Migration has always had a place in human history: it is repeated and renewed over time, and this is how Italy, once a land of emigration, has now become a popular destination for immigrants from poor or developing countries.
However, immigration, which is now present in the daily lives of each of us, is still perceived, even after several years, as a temporary and transitory phenomenon and arouses feelings of rejection: thus, we forget how much of our country's events have been conditioned by the migration phenomenon.
History, some times, resembles a mirror: through today's immigrants it sends back to us the image of our own, one hundred years later. Does not a "caregiver" who leaves her children and comes to Italy retrace the same path as our nannies and suffer in the same way from the distance?

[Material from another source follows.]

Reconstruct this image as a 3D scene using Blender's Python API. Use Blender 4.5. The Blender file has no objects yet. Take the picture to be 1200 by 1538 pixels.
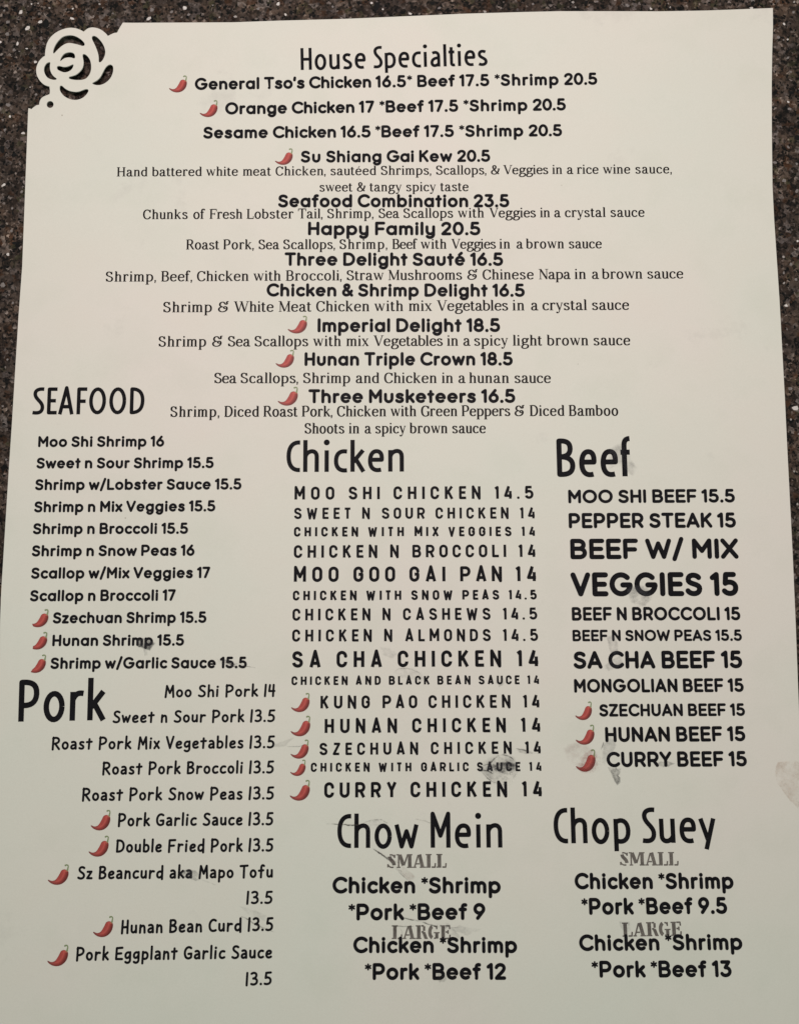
import bpy, math, random
from mathutils import Vector
from mathutils.geometry import delaunay_2d_cdt

# all plan measures are millimetres on the page or the table; MM turns them into metres
MM = 0.001
DEBUG = False
S = bpy.context.scene
COL = S.collection

# ------------------------------------------------------------------ camera, light, exposure
def setup(cam_pos):
    cam = bpy.data.cameras.new('camera')
    cam.sensor_fit = 'VERTICAL'
    cam.sensor_height = 24.0
    cam.lens = 24.0 * 1160.0 / 1538.0
    cam.clip_start = 0.005
    cam.clip_end = 10.0
    co = bpy.data.objects.new('camera', cam)
    COL.objects.link(co)
    co.location = [c * MM for c in cam_pos]
    co.rotation_euler = (math.radians(4.5), 0, 0)
    S.camera = co
    w = bpy.data.worlds.new('World')
    S.world = w
    w.use_nodes = True
    bg = w.node_tree.nodes['Background']
    bg.inputs[0].default_value = (0.81, 0.98, 0.84, 1)
    bg.inputs[1].default_value = 0.402
    def area(name, loc, target, size, power, color):
        l = bpy.data.lights.new(name, 'AREA')
        l.shape = 'RECTANGLE'
        l.size, l.size_y = size
        l.energy = power
        l.color = color
        o = bpy.data.objects.new(name, l)
        COL.objects.link(o)
        o.location = loc
        o.rotation_euler = (Vector(target) - Vector(loc)).to_track_quat('-Z', 'Y').to_euler()
    area('ceiling_lamp', (-0.005, 0.14, 0.38), (-0.005, 0.1401, 0.0), (0.20, 0.16), 1.27, (1.0, 0.818, 0.81))
    S.view_settings.view_transform = 'Standard'
    S.view_settings.look = 'None'
    S.view_settings.exposure = 0.0
    S.view_settings.gamma = 1.0

CAM=(0.0000,-16.7824,215.0886)
LINES=[
('H','heading','House Specialties',-28.55,128.42,25.53,129.83,6.58,[]),
('Q','dish','General Tso’s Chicken 16.5* Beef 17.5 *Shrimp 20.5',-59.14,122.5,57.12,124.1,3.5,[(1, 0.1719), (2, 0.2841), (3, 0.4491), (4, 0.5529), (5, 0.6571), (6, 0.7454), (7, 0.9181)]),
('Q','dish','Orange Chicken 17 *Beef 17.5 *Shrimp 20.5',-50.26,115.19,47.89,116.42,3.5,[(1, 0.1955), (2, 0.3926), (3, 0.4534), (4, 0.5964), (5, 0.7002), (6, 0.904)]),
('Q','dish','Sesame Chicken 16.5 *Beef 17.5 *Shrimp 20.5',-56.48,108.01,46.72,108.72,3.47,[(1, 0.194), (2, 0.3827), (3, 0.4798), (4, 0.6152), (5, 0.7138), (6, 0.9078)]),
('Q','dish','Su Shiang Gai Kew 20.5',-28.34,100.89,25.99,101.14,3.46,[(1, 0.1339), (2, 0.4536), (3, 0.6253), (4, 0.8269)]),
('L','description','Hand battered white meat Chicken, sautéed Shrimps, Scallops, & Veggies in a rice wine sauce,',-81.11,96.74,78.18,97.65,2.7,[(1, 0.0635), (2, 0.1607), (3, 0.227), (4, 0.2859), (5, 0.3849), (6, 0.4756), (7, 0.5749), (8, 0.6738), (9, 0.696), (10, 0.7843), (11, 0.8107), (12, 0.8287), (13, 0.8756), (14, 0.9341)]),
('L','description','sweet & tangy spicy taste',-22.92,92.26,19.81,92.4,2.7,[(1, 0.2503), (2, 0.3353), (3, 0.5811), (4, 0.8091)]),
('Q','dish','Seafood Combination 23.5',-34.74,87.64,31.42,87.68,3.74,[]),
('L','description','Chunks of Fresh Lobster Tail, Shrimp, Sea Scallops with Veggies in a crystal sauce',-73.34,84.11,70.12,84.81,2.83,[(1, 0.1003), (2, 0.1327), (3, 0.2067), (4, 0.3091), (5, 0.3672), (6, 0.4694), (7, 0.5189), (8, 0.6273), (9, 0.69), (10, 0.7912), (11, 0.8195), (12, 0.8407), (13, 0.9317)]),
('Q','dish','Happy Family 20.5',-26.12,79.44,23.1,79.44,3.82,[]),
('F','description','Roast Pork, Sea Scallops, Shrimp, Beef with Veggies in a brown sauce',-60.82,75.2,57.67,75.53,2.87,[(1, 0.0892), (2, 0.174), (3, 0.2335), (4, 0.3688), (5, 0.4957), (6, 0.5641), (7, 0.6379), (8, 0.7535), (9, 0.7947), (10, 0.818), (11, 0.9206)]),
('Q','dish','Three Delight Sauté 16.5',-32.72,70.46,29.5,70.46,3.78,[]),
('F','description','Shrimp, Beef, Chicken with Broccoli, Straw Mushrooms & Chinese Napa in a brown sauce',-83.49,65.77,80.67,66.72,2.96,[(1, 0.0959), (2, 0.1579), (3, 0.2556), (4, 0.3118), (5, 0.417), (6, 0.4887), (7, 0.6258), (8, 0.6523), (9, 0.7496), (10, 0.8116), (11, 0.8416), (12, 0.8593), (13, 0.9376)]),
('Q','dish','Chicken & Shrimp Delight 16.5',-37.71,61.51,35.55,61.42,3.69,[]),
('F','description','Shrimp & White Meat Chicken with mix Vegetables in a crystal sauce',-66.95,56.85,65.06,57.58,3.05,[(1, 0.1177), (2, 0.1516), (3, 0.2476), (4, 0.3283), (5, 0.4529), (6, 0.5271), (7, 0.5873), (8, 0.7495), (9, 0.7893), (10, 0.8138), (11, 0.9202)]),
('Q','dish','Imperial Delight 18.5',-23.17,51.15,28.45,51.21,3.86,[]),
('F','description','Shrimp & Sea Scallops with mix Vegetables in a spicy light brown sauce',-68.02,46.9,65.17,47.32,3.03,[(1, 0.1136), (2, 0.147), (3, 0.2034), (4, 0.3274), (5, 0.398), (6, 0.4556), (7, 0.6113), (8, 0.6458), (9, 0.6689), (10, 0.7508), (11, 0.8233), (12, 0.9218)]),
('Q','dish','Hunan Triple Crown 18.5',-26.75,41.43,31.91,41.55,3.76,[]),
('F','description','Sea Scallops, Shrimp and Chicken in a hunan sauce',-52.08,36.4,42.52,36.46,3.01,[(1, 0.0782), (2, 0.264), (3, 0.4206), (4, 0.5048), (5, 0.6758), (6, 0.7253), (7, 0.7572), (8, 0.8921)]),
('Q','dish','Three Musketeers 16.5',-25.57,30.73,32.48,30.84,3.83,[]),
('F','description','Shrimp, Diced Roast Pork, Chicken with Green Peppers & Diced Bamboo',-64.17,26.76,61.27,27.12,3.03,[(1, 0.1206), (2, 0.2077), (3, 0.2935), (4, 0.3718), (5, 0.4914), (6, 0.5595), (7, 0.65), (8, 0.7682), (9, 0.8021), (10, 0.8893)]),
('F','description','Shoots in a spicy brown sauce',-26.54,22.04,24.12,22.15,2.98,[(1, 0.2445), (2, 0.3316), (3, 0.3901), (4, 0.5809), (5, 0.8143)]),
('H','heading','SEAFOOD',-102.84,27.46,-71.49,27.52,7.7,[]),
('Q','dish','Moo Shi Shrimp 16',-100.8,18.25,-65.63,18.38,3,[]),
('Q','dish','Sweet n Sour Shrimp 15.5',-101,12.2,-51.68,12.33,3.02,[]),
('Q','dish','Shrimp w/Lobster Sauce 15.5',-101.11,6.13,-43.83,6.32,3.03,[]),
('Q','dish','Shrimp n Mix Veggies 15.5',-101.08,-0.06,-50.94,0.22,3.01,[]),
('Q','dish','Shrimp n Broccoli 15.5',-101.12,-6.13,-58.32,-6.01,3.01,[]),
('Q','dish','Shrimp n Snow Peas 16',-101.12,-12.25,-56.36,-12.07,3.02,[]),
('Q','dish','Scallop w/Mix Veggies 17',-100.99,-18.37,-51.91,-18.19,3.02,[]),
('Q','dish','Scallop n Broccoli 17',-100.92,-24.53,-61.18,-24.36,3.02,[]),
('Q','dish','Szechuan Shrimp 15.5',-94.42,-30.52,-52.6,-30.35,3,[]),
('Q','dish','Hunan Shrimp 15.5',-94.25,-36.62,-58.51,-36.49,2.98,[]),
('Q','dish','Shrimp w/Garlic Sauce 15.5',-94.44,-42.71,-41.32,-42.53,3,[]),
('H','heading','Pork',-102.37,-56.69,-78.91,-56.27,11.08,[]),
('K','dish','Moo Shi Pork 14',-63.33,-50.3,-33.42,-50.05,3.3,[]),
('K','dish','Sweet n Sour Pork 13.5',-77.07,-57.05,-33.35,-56.76,3.33,[]),
('K','dish','Roast Pork Mix Vegetables 13.5',-93.03,-64,-33.32,-63.6,3.35,[]),
('K','dish','Roast Pork Broccoli 13.5',-79.19,-70.47,-33.39,-70.11,3.36,[]),
('K','dish','Roast Pork Snow Peas 13.5',-84.24,-77.19,-33.25,-76.8,3.37,[]),
('K','dish','Pork Garlic Sauce 13.5',-74.42,-83.65,-33.29,-83.35,3.37,[]),
('K','dish','Double Fried Pork 13.5',-74.61,-90.26,-33.15,-89.96,3.38,[]),
('K','dish','Sz Beancurd aka Mapo Tofu',-84.43,-96.93,-33.15,-96.52,3.35,[]),
('K','dish','13.5',-39.99,-103.05,-33.04,-102.94,3.24,[]),
('K','dish','Hunan Bean Curd 13.5',-72.32,-110.3,-32.71,-109.57,3.38,[]),
('K','dish','Pork Eggplant Garlic Sauce',-83.59,-116.82,-32.91,-116.26,3.35,[]),
('K','dish','13.5',-39.61,-122.81,-32.76,-122.57,3.23,[]),
('H','heading','Chicken',-31.45,11.17,1.24,11.3,8.88,[]),
('D','dish','MOO SHI CHICKEN 14.5',-29.09,3.47,37.05,3.73,3.51,[(1, 0.227), (2, 0.4147), (3, 0.8378)]),
('D','dish','SWEET N SOUR CHICKEN 14',-29.13,-1.91,37.35,-1.78,3.05,[(1, 0.283), (2, 0.3647), (3, 0.5879), (4, 0.9379)]),
('D','dish','CHICKEN WITH MIX VEGGIES 14',-29.1,-6.76,37.39,-6.63,2.53,[(1, 0.3072), (2, 0.4999), (3, 0.64), (4, 0.943)]),
('D','dish','CHICKEN N BROCCOLI 14',-29.05,-12.67,37.39,-12.42,3.4,[(1, 0.3986), (2, 0.4905), (3, 0.9288)]),
('D','dish','MOO GOO GAI PAN 14',-28.95,-19.24,37.54,-19.06,4.04,[(1, 0.2453), (2, 0.4761), (3, 0.6854), (4, 0.9135)]),
('D','dish','CHICKEN WITH SNOW PEAS 14.5',-29.15,-24.27,37.45,-24,2.52,[(1, 0.301), (2, 0.4859), (3, 0.6955), (4, 0.8851)]),
('D','dish','CHICKEN N CASHEWS 14.5',-29.18,-29.77,37.47,-29.46,3.16,[(1, 0.3683), (2, 0.4523), (3, 0.8599)]),
('D','dish','CHICKEN N ALMONDS 14.5',-29.17,-35.42,37.61,-35.24,3.19,[(1, 0.3744), (2, 0.4598), (3, 0.8568)]),
('D','dish','SA CHA CHICKEN 14',-29.06,-42.35,37.6,-42.03,4.27,[(1, 0.1801), (2, 0.4286), (3, 0.912)]),
('D','dish','CHICKEN AND BLACK BEAN SAUCE 14',-29.16,-47.02,37.75,-46.74,2.24,[(1, 0.2591), (2, 0.3928), (3, 0.5886), (4, 0.7552), (5, 0.951)]),
('D','dish','KUNG PAO CHICKEN 14',-21.27,-53.21,37.62,-52.96,3.31,[(1, 0.2836), (2, 0.4938), (3, 0.9248)]),
('D','dish','HUNAN CHICKEN 14',-20.07,-59.65,37.8,-59.32,3.68,[(1, 0.4055), (2, 0.9089)]),
('D','dish','SZECHUAN CHICKEN 14',-21.37,-65.38,37.68,-64.95,3.12,[(1, 0.5038), (2, 0.9291)]),
('D','dish','CHICKEN WITH GARLIC SAUCE 14',-23.63,-69.68,37.88,-69.47,2.25,[(1, 0.2935), (2, 0.4775), (3, 0.7201), (4, 0.9454)]),
('D','dish','CURRY CHICKEN 14',-19.99,-76.34,37.87,-76,3.86,[(1, 0.396), (2, 0.9067)]),
('H','heading','Beef',43.81,9.81,64.33,9.98,10.8,[]),
('Q','dish','MOO SHI BEEF 15.5',46.74,2.49,92.94,2.73,3.64,[]),
('Q','dish','PEPPER STEAK 15',46.72,-4.44,92.93,-4.25,4.04,[]),
('Q','dish','BEEF W/ MIX',46.99,-12.93,93.25,-12.8,5.35,[]),
('Q','dish','VEGGIES 15',46.86,-23.09,92.77,-22.95,6.24,[]),
('Q','dish','BEEF N BROCCOLI 15',46.99,-29.73,92.96,-29.63,3.51,[]),
('Q','dish','BEEF N SNOW PEAS 15.5',47.03,-35.3,93.1,-35.19,2.95,[]),
('Q','dish','SA CHA BEEF 15',47.13,-42.63,92.85,-42.46,4.53,[]),
('Q','dish','MONGOLIAN BEEF 15',47.11,-48.99,92.91,-48.78,3.49,[]),
('Q','dish','SZECHUAN BEEF 15',53.71,-55.29,92.92,-55.1,3.19,[]),
('Q','dish','HUNAN BEEF 15',55.09,-61.96,92.67,-61.71,3.8,[]),
('Q','dish','CURRY BEEF 15',55.27,-68.46,92.72,-68.22,3.82,[]),
('H','heading','Chow Mein',-16.39,-89.09,27.1,-88.99,8.57,[]),
('T','size','SMALL',-3.22,-94.05,12.42,-93.95,3.33,[]),
('Q','dish','Chicken *Shrimp',-17.52,-100.34,26.48,-100.34,4.01,[]),
('Q','dish','*Pork *Beef 9',-13.28,-106.97,22.37,-106.81,3.97,[]),
('T','size','LARGE',-1.99,-111.51,13.31,-111.51,3.24,[]),
('Q','dish','Chicken *Shrimp',-11.97,-114.9,30.45,-114.9,3.86,[]),
('Q','dish','*Pork *Beef 12',-8.93,-121.36,27.47,-121.3,3.89,[]),
('H','heading','Chop Suey',40.71,-87.94,83.57,-87.75,8.94,[]),
('T','size','SMALL',57.9,-93.45,73.32,-93.4,3.25,[]),
('Q','dish','Chicken *Shrimp',45.84,-99.32,87.42,-99.21,3.95,[]),
('Q','dish','*Pork *Beef 9.5',47.45,-105.6,85.41,-105.34,3.99,[]),
('T','size','LARGE',57.84,-110.95,73.3,-110.7,3.33,[]),
('Q','dish','Chicken *Shrimp',46.54,-114.41,88.82,-114.14,3.87,[]),
('Q','dish','*Pork *Beef 13',49.56,-120.8,85.63,-120.66,3.89,[])]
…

Doesn't a "vu' cumprà" recall all the Italians who, during the nineteenth century, practiced wandering trades? Isn't the exploitation of immigrants through "caporali" similar to the padrone system to which Italians in the United States remained victims?
Doesn't poor and, at the same time, expensive housing bring to mind the shacks inhabited in some European countries by southern emigrants? We will have to "surrender" to the evidence: most immigrants are in Italy regularly, are well integrated in the world of work, have children often born in the country and educated in the national school. We will have to take note that we are now, albeit among many difficulties, a multiethnic and multicultural society: a colorful though still very complicated society.